According to Reuters, on September 5, Swedish automaker Volvo Cars lowered its profit margin and revenue expectations for the second time this year. This announcement came just a day after the company abandoned its goal of going fully electric by 2030.
Volvo Cars now expects its operating profit margin (excluding joint ventures and associated companies) to drop from "above 8%" to "7%-8%."

The company also abandoned its previous revenue forecast of 550-600 billion SEK (about 53.5-58.4 billion USD), but it still expects its growth rate to exceed that of the luxury car market.
This marks the second time in a year that Volvo Cars has revised down its profit margin and revenue targets. In January, the company dropped its 2021-announced goals of achieving an annual EBIT margin of "8-10%" and selling 1.2 million vehicles by 2025.
In a statement, Volvo Cars CEO Jim Rowan said, "Our business objectives are now clearer, further strengthening the company's value-driven commitment, while we remain steadfast in our purpose and goals. As I've said before, running a business is not about pursuing perfection but rather continuous improvement and adaptation."

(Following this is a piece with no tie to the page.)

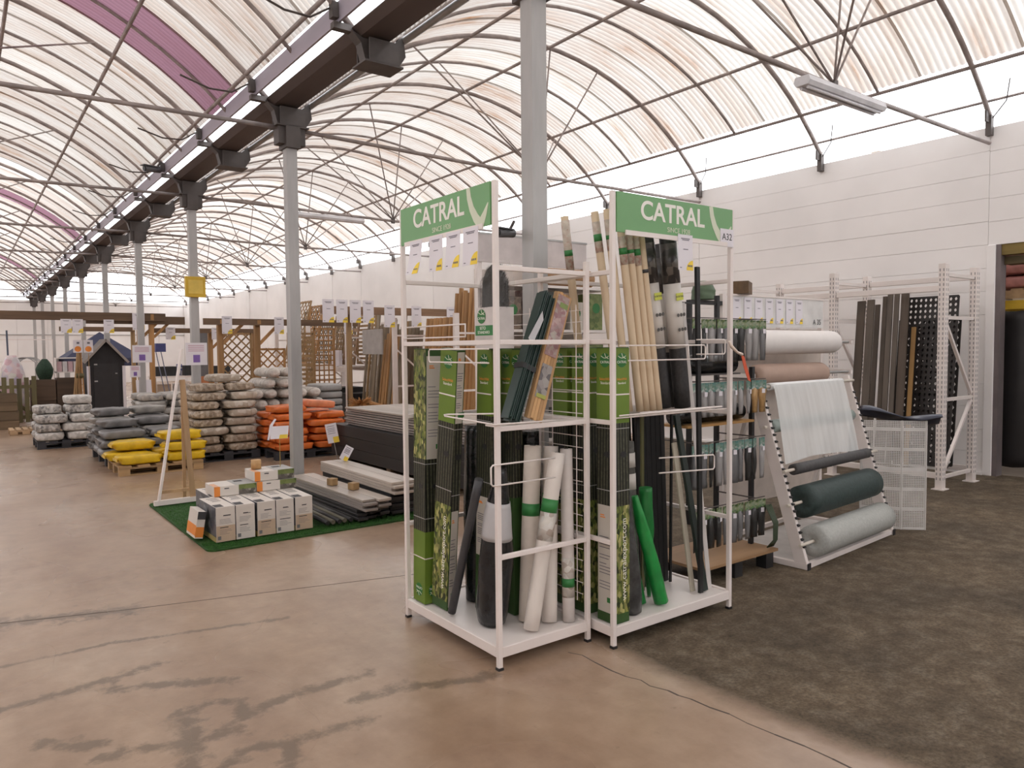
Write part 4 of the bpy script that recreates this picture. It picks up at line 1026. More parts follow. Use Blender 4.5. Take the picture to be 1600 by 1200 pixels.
# ---------------------------------------------------------------- pallet rack with boards and black lattice
def slotted_post(t, x, y, h, dark):
    p = MB().box(x - .045, y - .035, .01, x + .045, y + .035, h).build('post', white_steel, t); bevel(p, .004)
    s_ = MB(); z = .10
    while z < h - .05:
        for u in (-.018, .018): s_.box(x - .0462, y + u - .005, z, x - .0440, y + u + .005, z + .028)
        for u in (-.020, .020): s_.box(x + u - .005, y - .0362, z, x + u + .005, y - .0340, z + .028)
        z += .05
    o = s_.build('post_slots', dark, p); o['kind'] = 'stuff'
    MB().box(x - .07, y - .06, 0, x + .07, y + .06, .010).build('foot_plate', white_steel, p)
def pallet_rack(label, ys, x0=8.12, x1=8.86, h=2.33, beams=((2.08, 'f'), (2.23, 'b'), (.14, 'f'), (.14, 'b'))):
    t = thing('pallet_rack', label, 'pallet rack', (0, 0, 0))
    slot = mat('slot_grey', (.30, .28, .28), .7)
    for y in ys:
        for x in (x0, x1): slotted_post(t, x, y, h, slot)
        for z in (.125, .93, 1.78, 2.22): MB().bar((x0 + .045, y, z), (x1 - .045, y, z), .03, .035).build('frame_strut', white_steel, t)
        for (za, zb, s_) in ((.16, .90, 1), (.97, 1.74, -1)):
            a, b = (x0 + .045, x1 - .045) if s_ > 0 else (x1 - .045, x0 + .045)
            MB().bar((a, y, za), (b, y, zb), .03, .03, up=(0, 1, 0)).build('frame_brace', white_steel, t)
    for ya, yb in zip(ys, ys[1:]):
        for z, w in beams:
            x = x0 if w == 'f' else x1
            b = MB().bar((x, ya + .037, z), (x, yb - .037, z), .04, .06).build('beam', white_steel, t); bevel(b, .004)
    return t
pallet_rack('white slotted pallet rack against the wall holding dark boards and lattice', [3.47, 4.66, 5.85])
board_dk = wood('board_dark', (.095, .070, .052), .55, 'Z'); board_gr = wood('board_greybrown', (.13, .105, .085), .6, 'Z')
for i, (y, w, zt, mt, dx) in enumerate([(4.52, .095, 2.02, board_dk, .0), (4.41, .085, 2.03, board_gr, .03), (4.335, .055, 1.97, board_dk, .0), (4.19, .06, 2.12, board_gr, -.12),
                                      (4.12, .055, 2.13, board_gr, -.12), (4.03, .085, 2.13, board_dk, -.05), (4.26, .05, 2.06, board_dk, .0), (3.94, .045, 1.70, wood('board_orange_z', (.42, .24, .08), .7, 'Z'), .02)]):
    plank('timber_board', 'dark timber board leaning in the pallet rack, %s from the roll stand side' % ords[i] if i < 7 else 'orange-brown narrow board leaning against the black lattice', 'board',
          (8.27 + .008 * i, y - .02, .176), (8.535 + .006 * i, y + .03, zt), .022, w, mt, up=(0, 1, 0), group='dark boards in the pallet rack' if i < 7 else None)
def perforated(nu, nv, du, dv, shape, hx, hy):
    """panel in the local xz plane built cell by cell round its holes"""
    m = MB()
    for i in range(nu):
        for j in range(nv):
            cx, cz = (i + .5) * du, (j + .5) * dv
            if shape == 'leaf':
                s_ = 1 if (i + j) % 2 else -1
                hole = [(hx * .9, hy * .15 * s_), (hx * .35, hy), (-hx * .5, hy * .75), (-hx * .95, -hy * .1 * s_), (-hx * .35, -hy), (hx * .5, -hy * .75)]
            else: hole = [(hx, 0), (0, hy), (-hx, 0), (0, -hy)]
            k = len(hole)
            def edge(p):
                q = max(abs(p[0]) / (du / 2), abs(p[1]) / (dv / 2)); return (p[0] / q, p[1] / q)
            if k == 4: outer = [(du / 2, 0), (0, dv / 2), (-du / 2, 0), (0, -dv / 2)]; 
            else: outer = [edge(p) for p in hole]
            corners = [(du / 2, dv / 2), (-du / 2, dv / 2), (-du / 2, -dv / 2), (du / 2, -dv / 2)]
            full = []
            for a in range(k):
                full.append(('h', a))
            vs = [(cx + p[0], 0, cz + p[1]) for p in hole] + [(cx + p[0], 0, cz + p[1]) for p in outer]
            fs = []
            for a in range(k):
                b = (a + 1) % k; fs.append((a, k + a, k + b, b))
            base = len(vs)
            # fill to the corners between consecutive outer points
            for c in corners:
                vs.append((cx + c[0], 0, cz + c[1]))
            for ci, c in enumerate(corners):
                best = None
                for a in range(k):
                    b = (a + 1) % k; pa, pb = outer[a], outer[b]
                    onx = lambda p: abs(abs(p[0]) - du / 2) < 1e-6; onz = lambda p: abs(abs(p[1]) - dv / 2) < 1e-6
                    if ((onx(pa) and pa[0] * c[0] > 0 and onz(pb) and pb[1] * c[1] > 0) or (onz(pa) and pa[1] * c[1] > 0 and onx(pb) and pb[0] * c[0] > 0)): best = (a, b)
                if best: fs.append((k + best[0], base + ci, k + best[1]))
            m.add(vs, fs)
    return m
lat_mat = mat('lattice_black', (.022, .018, .017), .5, 0, .3, 6)
def lattice_panel(label, foot, top_dir, rotz, nu, nv, du, dv, shape, hx, hy, tilt):
    o = thing('lattice_screen', label, 'lattice screen', M=Matrix.Translation(foot) @ Matrix.Rotation(rotz, 4, 'Z') @ Matrix.Rotation(tilt, 4, 'X'))
    b = perforated(nu, nv, du, dv, shape, hx, hy).build('perforated_sheet', lat_mat, o); b.modifiers.new('thick', 'SOLIDIFY').thickness = .006
    W, H = nu * du, nv * dv
    for a, c in (((0, 0), (0, H)), ((W, 0), (W, H)), ((0, 0), (W, 0)), ((0, H), (W, H))):
        MB().bar((a[0], 0, a[1]), (c[0], 0, c[1]), .018, .014, up=(0, 1, 0)).build('panel_frame', lat_mat, o)
    return o
lattice_panel('large black lattice panel with leaf-shaped holes leaning in the pallet rack', (8.50, 4.08, .18), None, -PI / 2, 10, 30, .052, .062, 'leaf', .0155, .019, -.105)
lattice_panel('black diamond lattice panel behind the leaf-hole panel', (8.62, 4.22, .18), None, -PI / 2, 10, 19, .065, .085, 'dia', .022, .032, -.10)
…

Following the news, Volvo Cars' stock price rose by 3% at 7:44 GMT on September 5, despite a previous drop due to the reduction of electric vehicle sales targets. However, the company's stock has fallen by 10% so far this year.
The demand for electric vehicles has slowed, partly due to the lack of affordable models. In addition, automakers are facing an increasingly challenging market environment with tariffs imposed by the EU, the U.S., and Canada on Chinese-made electric vehicles.